"All the experts in the markets believe that we have an oversupply on the market and next year we will have more oversupply," Iran's Oil Minister Bijan Namdar Zanganeh told reporters.
But Zanganeh said it was not solely up to the Organization of the Petroleum Exporting Countries to tackle the oversupply which is sending crude prices crashing to four-year low points.
"To deal with this situation we need to have a contribution from non-OPEC producers for managing the market," he told reporters on arrival in Vienna, where the cartel is headquartered.

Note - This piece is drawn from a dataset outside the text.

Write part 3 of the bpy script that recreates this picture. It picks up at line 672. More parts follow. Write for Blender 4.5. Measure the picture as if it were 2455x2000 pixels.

The cartel, which pumps out about one-third of the world's oil, is under pressure from its poorer members like Venezuela and Ecuador to cut output as tumbling prices have slashed their precious revenues.
However the cartel's Gulf members, led by kingpin Saudi Arabia, have rejected calls for a cut unless they are guaranteed market share in the highly competitive arena.
And some analysts believe that the cartel will tomorrow agree to trim such excess rather than cut its official ceiling.
"There remains little prospect of any production cut being agreed at tomorrow's OPEC meeting," Commerzbank analysts said in a note to clients today.
"This was also made clear this morning by Saudi Arabia's Oil Minister (Ali) al-Naimi, who spoke out in Vienna against a production cut, going on to say that the oil market should stabilise itself instead.